»»

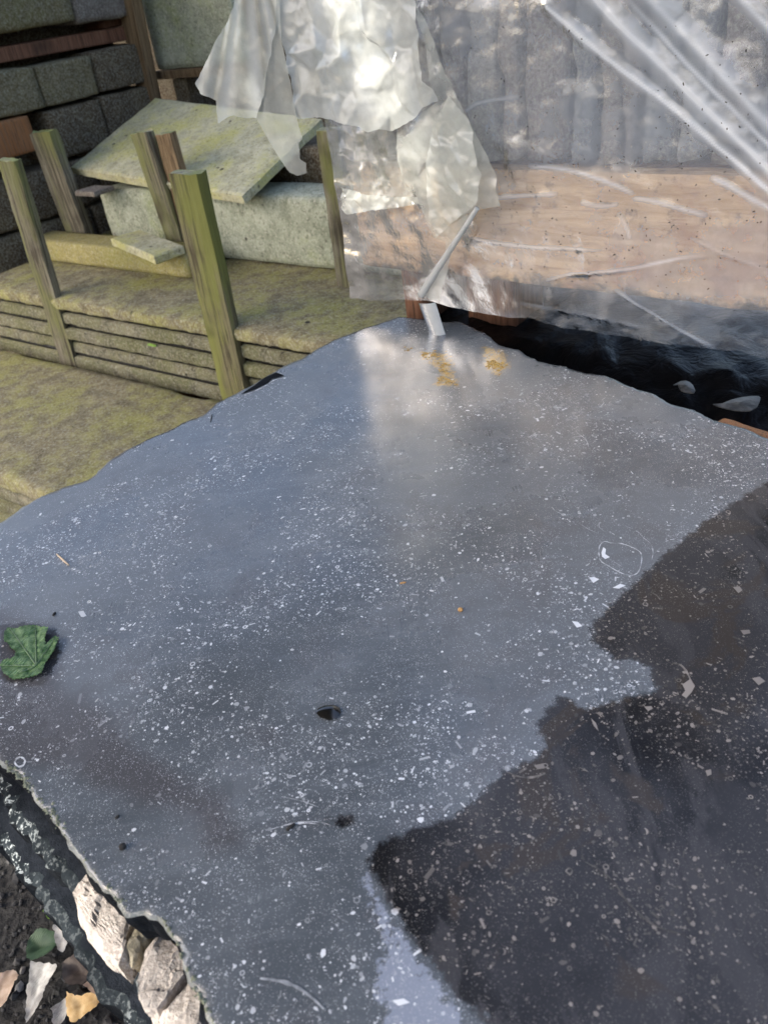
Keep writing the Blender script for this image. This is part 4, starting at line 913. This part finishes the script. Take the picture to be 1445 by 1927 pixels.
# the curled tail over the slab's far corner
vs = []; la = []; n1, n2 = 12, 16
A = pal(*sz(806, 566, .05), .05); B = pal(*sz(830, 634, .05), .05)
for j in range(n2):
    for i in range(n1):
        u = i/(n1-1)-.5; w = j/(n2-1); tip = max(0, w-.75)*1.6
        th = u*2.4; c = A+(B-A)*w
        vs.append(c+PD*(.024*math.sin(th)+tip*.012*u)+PN*(.018*math.cos(th))+Z*(-.016*u*(w-.3)-.012*abs(u+.1)*w)); la.append(.35)
mesh('curled_tail', vs, grid_faces(n1, n2), M['roll'], torn, smooth=True, attrs={'layers': la})

# ------------------------------------------------------------------ gravel and litter on the ground at the lower left
gv, gf, gm = [], [], []
ico = bmesh.new(); bmesh.ops.create_icosphere(ico, subdivisions=1, radius=1.); IV = np.array([v.co[:] for v in ico.verts]); IF = [tuple(v.index for v in f.verts) for f in ico.faces]; ico.free()
for k in range(5200):
    near = k < 3600
    if near: c = np.array([random.uniform(-1.5, .1), random.uniform(.15, 1.5)])
    else: c = np.array([random.uniform(-3, .4), random.uniform(.8, 3.)])
    r = min(.022, .0042*math.exp(abs(random.gauss(0, .55)))); q = IV*np.array([1, random.uniform(.6, 1), random.uniform(.45, .8)])*r*RNG.uniform(.75, 1.2, (len(IV), 1))
    a0 = random.uniform(0, 6.28); ca, sa = math.cos(a0), math.sin(a0); q = np.column_stack([q[:, 0]*ca-q[:, 1]*sa, q[:, 0]*sa+q[:, 1]*ca, q[:, 2]])
    i0 = len(gv); z = fbm((c[0], c[1], 0), 1.2, 3)*.012+r*.35
    gv += (q+np.array([c[0], c[1], z])).tolist(); gf += [tuple(i+i0 for i in f) for f in IF]; gm += [1 if random.random() < .05 else 0]*len(IF)
tag(mesh('gravel', gv, gf, [M['gravel'], M['gravel_pale']], fmat=gm), 'dark loose gravel on the ground at the lower left', kind='stuff')
def ground_leaf(px, mat, label, lift=.02, curl=.03, name='dead_leaf', tilt=.0):
    p = np.array([onz(x, y, lift)[:2] for x, y in px]); p = smooth_line(np.vstack([p, p[:1]]), .004, 1)[:-1]; p = p+np.array([[noise.noise(Vector((q[0]*140, q[1]*140, 1))), noise.noise(Vector((q[0]*140, q[1]*140, 7)))] for q in p])*.004; cen = p.mean(0); ax_ = p[np.argmax(np.linalg.norm(p-cen, axis=1))]-cen; ax_ /= np.linalg.norm(ax_); pr = np.array([-ax_[1], ax_[0]])
    def zf(q):
        d = np.asarray(q)-cen; return lift+curl*((d@pr)/.05)**2*.9+abs(math.sin((d@ax_)*70+abs(d@pr)*90))*.003+min(abs(d@pr), .01)*.35+noise.noise(Vector((q[0]*25, q[1]*25, lift*90)))*.012+tilt*(d@ax_)
    return tag(leaf_mesh(name, p, mat, zf, step=.005), label, 'leaf', 'leaf litter on the ground')
ground_leaf([(-20, 1850), (0, 1835), (20, 1823), (38, 1832), (36, 1850), (18, 1880), (2, 1897), (-20, 1905)], M['leaf_tan'], 'tan dry leaf at the lower left corner of the picture', .03, .01)
ground_leaf([(62, 1812), (90, 1815), (118, 1822), (95, 1850), (78, 1890), (58, 1920), (46, 1927), (50, 1890), (58, 1850)], M['leaf_grey'], 'long grey papery leaf beside the tan leaf', .04, .02)
ground_leaf([(128, 1868), (150, 1880), (188, 1868), (190, 1895), (160, 1912), (135, 1930), (126, 1900)], M['leaf_gold'], 'golden dry leaf at the bottom edge, lower left', .035, .01)
ground_leaf([(98, 1900), (128, 1872), (128, 1900), (118, 1925), (100, 1930)], M['leaf_grey'], 'small grey-brown leaf between the grey and golden leaves', .03, .01)
ground_leaf([(60, 1765), (80, 1752), (105, 1756), (112, 1775), (95, 1800), (70, 1812), (52, 1805), (52, 1785)], M['leaf_dark'], 'dull green leaf in shade at the lower left', .025, .02)
ground_leaf([(118, 1815), (150, 1795), (175, 1800), (180, 1835), (150, 1860), (120, 1850)], M['leaf_brown'], 'dark rotting leaf under the slab edge', .025, .015)
ground_leaf([(100, 1740), (120, 1735), (132, 1760), (124, 1795), (108, 1790)], M['leaf_grey'], 'pale shrivelled leaf beside the dull green leaf', .03, .02)
ground_leaf([(158, 1856), (172, 1838), (205, 1870), (205, 1885), (190, 1880)], M['leaf_tan'], 'straw coloured leaf blade under the slab rim at the bottom', .05, .01)
ground_leaf([(84, 1718), (92, 1704), (100, 1716), (106, 1722), (98, 1730), (88, 1728)], M['sprout'], 'tiny bright green sprout beside the lowest slab rim', .03, .01, 'sprout')

# ------------------------------------------------------------------ unseen tree added left of the yard, its crown shaped to shade it
ST = np.array(SUN_TO); lv, lf = [], []
def lit(T):
    x, y = T
    if (x+.43)*.74+(y-.50)*.67 < .045 and y < 1.5: return .03          # open towards the lower left
    if (x-.52)**2+(y-1.95)**2 < .09: return .3  # opening in the leaves that lets sun reach the torn sheet
    if x < .1 and y > 1.9: return .97                                    # thinner over the far stacks
    return 1.
k = 0
while k < 38000:
    T = np.array([random.uniform(-1.9, 3.), random.uniform(-.7, 5.2)])
    if random.random() > lit(T) or (lit(T) < .9 and noise.noise(Vector((T[0]*2.2, T[1]*2.2, 3.))) < -.02): continue
    c = np.array([*T, .8])+ST*random.uniform(4.2, 6.2); L = random.uniform(.06, .11); a = RNG.normal(size=3); a[2] *= .5; a /= np.linalg.norm(a); b = np.cross(a, RNG.normal(size=3)); b /= np.linalg.norm(b)
    i0 = len(lv); lv += [c-a*L, c+b*L*.45, c+a*L, c-b*L*.45]; lf.append((i0, i0+1, i0+2, i0+3)); k += 1
tr_ = empty('added_shade_tree', (-4.6, -.9, 0.)); tag(tr_, 'unseen leafy tree added left of the stone yard for its shade', 'tree')
mesh('added_tree_crown', lv, lf, M['leaf_dark'], tr_)
pth = smooth_line([(-4.6, -.9, -.05), (-4.5, -.8, 1.6), (-4.2, -.6, 3.2), (-3.7, .1, 4.6), (-3.2, .6, 5.4)], .15, 2); v_, f_ = tube(pth, np.linspace(.20, .05, len(pth)), 10); mesh('added_tree_trunk', v_, f_, M['wood_grey'], tr_, smooth=True)
for q in ((-5.0, -1.6, 4.8), (-3.2, -1.4, 4.6), (-2.4, .4, 4.4), (-4.4, 2.0, 5.2), (-3.0, 2.8, 5.0)):
    pth = smooth_line([(-4.2, -.6, 3.1), ((-4.2+q[0])/2, (-.6+q[1])/2, (3.4+q[2])/2), q], .15, 2); v_, f_ = tube(pth, np.linspace(.09, .015, len(pth)), 7); mesh('added_tree_limb', v_, f_, M['wood_grey'], tr_, smooth=True)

««

§ Exercise task
Quote the material word for word, dropping any images it holds.

§ Result of this task
Keep writing the Blender script for this image. This is part 4, starting at line 913. This part finishes the script. Take the picture to be 1445 by 1927 pixels.
# the curled tail over the slab's far corner
vs = []; la = []; n1, n2 = 12, 16
A = pal(*sz(806, 566, .05), .05); B = pal(*sz(830, 634, .05), .05)
for j in range(n2):
    for i in range(n1):
        u = i/(n1-1)-.5; w = j/(n2-1); tip = max(0, w-.75)*1.6
        th = u*2.4; c = A+(B-A)*w
        vs.append(c+PD*(.024*math.sin(th)+tip*.012*u)+PN*(.018*math.cos(th))+Z*(-.016*u*(w-.3)-.012*abs(u+.1)*w)); la.append(.35)
mesh('curled_tail', vs, grid_faces(n1, n2), M['roll'], torn, smooth=True, attrs={'layers': la})

# ------------------------------------------------------------------ gravel and litter on the ground at the lower left
gv, gf, gm = [], [], []
ico = bmesh.new(); bmesh.ops.create_icosphere(ico, subdivisions=1, radius=1.); IV = np.array([v.co[:] for v in ico.verts]); IF = [tuple(v.index for v in f.verts) for f in ico.faces]; ico.free()
for k in range(5200):
    near = k < 3600
    if near: c = np.array([random.uniform(-1.5, .1), random.uniform(.15, 1.5)])
    else: c = np.array([random.uniform(-3, .4), random.uniform(.8, 3.)])
    r = min(.022, .0042*math.exp(abs(random.gauss(0, .55)))); q = IV*np.array([1, random.uniform(.6, 1), random.uniform(.45, .8)])*r*RNG.uniform(.75, 1.2, (len(IV), 1))
    a0 = random.uniform(0, 6.28); ca, sa = math.cos(a0), math.sin(a0); q = np.column_stack([q[:, 0]*ca-q[:, 1]*sa, q[:, 0]*sa+q[:, 1]*ca, q[:, 2]])
    i0 = len(gv); z = fbm((c[0], c[1], 0), 1.2, 3)*.012+r*.35
    gv += (q+np.array([c[0], c[1], z])).tolist(); gf += [tuple(i+i0 for i in f) for f in IF]; gm += [1 if random.random() < .05 else 0]*len(IF)
tag(mesh('gravel', gv, gf, [M['gravel'], M['gravel_pale']], fmat=gm), 'dark loose gravel on the ground at the lower left', kind='stuff')
def ground_leaf(px, mat, label, lift=.02, curl=.03, name='dead_leaf', tilt=.0):
    p = np.array([onz(x, y, lift)[:2] for x, y in px]); p = smooth_line(np.vstack([p, p[:1]]), .004, 1)[:-1]; p = p+np.array([[noise.noise(Vector((q[0]*140, q[1]*140, 1))), noise.noise(Vector((q[0]*140, q[1]*140, 7)))] for q in p])*.004; cen = p.mean(0); ax_ = p[np.argmax(np.linalg.norm(p-cen, axis=1))]-cen; ax_ /= np.linalg.norm(ax_); pr = np.array([-ax_[1], ax_[0]])
    def zf(q):
        d = np.asarray(q)-cen; return lift+curl*((d@pr)/.05)**2*.9+abs(math.sin((d@ax_)*70+abs(d@pr)*90))*.003+min(abs(d@pr), .01)*.35+noise.noise(Vector((q[0]*25, q[1]*25, lift*90)))*.012+tilt*(d@ax_)
    return tag(leaf_mesh(name, p, mat, zf, step=.005), label, 'leaf', 'leaf litter on the ground')
ground_leaf([(-20, 1850), (0, 1835), (20, 1823), (38, 1832), (36, 1850), (18, 1880), (2, 1897), (-20, 1905)], M['leaf_tan'], 'tan dry leaf at the lower left corner of the picture', .03, .01)
ground_leaf([(62, 1812), (90, 1815), (118, 1822), (95, 1850), (78, 1890), (58, 1920), (46, 1927), (50, 1890), (58, 1850)], M['leaf_grey'], 'long grey papery leaf beside the tan leaf', .04, .02)
ground_leaf([(128, 1868), (150, 1880), (188, 1868), (190, 1895), (160, 1912), (135, 1930), (126, 1900)], M['leaf_gold'], 'golden dry leaf at the bottom edge, lower left', .035, .01)
ground_leaf([(98, 1900), (128, 1872), (128, 1900), (118, 1925), (100, 1930)], M['leaf_grey'], 'small grey-brown leaf between the grey and golden leaves', .03, .01)
ground_leaf([(60, 1765), (80, 1752), (105, 1756), (112, 1775), (95, 1800), (70, 1812), (52, 1805), (52, 1785)], M['leaf_dark'], 'dull green leaf in shade at the lower left', .025, .02)
ground_leaf([(118, 1815), (150, 1795), (175, 1800), (180, 1835), (150, 1860), (120, 1850)], M['leaf_brown'], 'dark rotting leaf under the slab edge', .025, .015)
ground_leaf([(100, 1740), (120, 1735), (132, 1760), (124, 1795), (108, 1790)], M['leaf_grey'], 'pale shrivelled leaf beside the dull green leaf', .03, .02)
ground_leaf([(158, 1856), (172, 1838), (205, 1870), (205, 1885), (190, 1880)], M['leaf_tan'], 'straw coloured leaf blade under the slab rim at the bottom', .05, .01)
ground_leaf([(84, 1718), (92, 1704), (100, 1716), (106, 1722), (98, 1730), (88, 1728)], M['sprout'], 'tiny bright green sprout beside the lowest slab rim', .03, .01, 'sprout')

# ------------------------------------------------------------------ unseen tree added left of the yard, its crown shaped to shade it
ST = np.array(SUN_TO); lv, lf = [], []
def lit(T):
    x, y = T
    if (x+.43)*.74+(y-.50)*.67 < .045 and y < 1.5: return .03          # open towards the lower left
    if (x-.52)**2+(y-1.95)**2 < .09: return .3  # opening in the leaves that lets sun reach the torn sheet
    if x < .1 and y > 1.9: return .97                                    # thinner over the far stacks
    return 1.
k = 0
while k < 38000:
    T = np.array([random.uniform(-1.9, 3.), random.uniform(-.7, 5.2)])
    if random.random() > lit(T) or (lit(T) < .9 and noise.noise(Vector((T[0]*2.2, T[1]*2.2, 3.))) < -.02): continue
    c = np.array([*T, .8])+ST*random.uniform(4.2, 6.2); L = random.uniform(.06, .11); a = RNG.normal(size=3); a[2] *= .5; a /= np.linalg.norm(a); b = np.cross(a, RNG.normal(size=3)); b /= np.linalg.norm(b)
    i0 = len(lv); lv += [c-a*L, c+b*L*.45, c+a*L, c-b*L*.45]; lf.append((i0, i0+1, i0+2, i0+3)); k += 1
tr_ = empty('added_shade_tree', (-4.6, -.9, 0.)); tag(tr_, 'unseen leafy tree added left of the stone yard for its shade', 'tree')
mesh('added_tree_crown', lv, lf, M['leaf_dark'], tr_)
pth = smooth_line([(-4.6, -.9, -.05), (-4.5, -.8, 1.6), (-4.2, -.6, 3.2), (-3.7, .1, 4.6), (-3.2, .6, 5.4)], .15, 2); v_, f_ = tube(pth, np.linspace(.20, .05, len(pth)), 10); mesh('added_tree_trunk', v_, f_, M['wood_grey'], tr_, smooth=True)
for q in ((-5.0, -1.6, 4.8), (-3.2, -1.4, 4.6), (-2.4, .4, 4.4), (-4.4, 2.0, 5.2), (-3.0, 2.8, 5.0)):
    pth = smooth_line([(-4.2, -.6, 3.1), ((-4.2+q[0])/2, (-.6+q[1])/2, (3.4+q[2])/2), q], .15, 2); v_, f_ = tube(pth, np.linspace(.09, .015, len(pth)), 7); mesh('added_tree_limb', v_, f_, M['wood_grey'], tr_, smooth=True)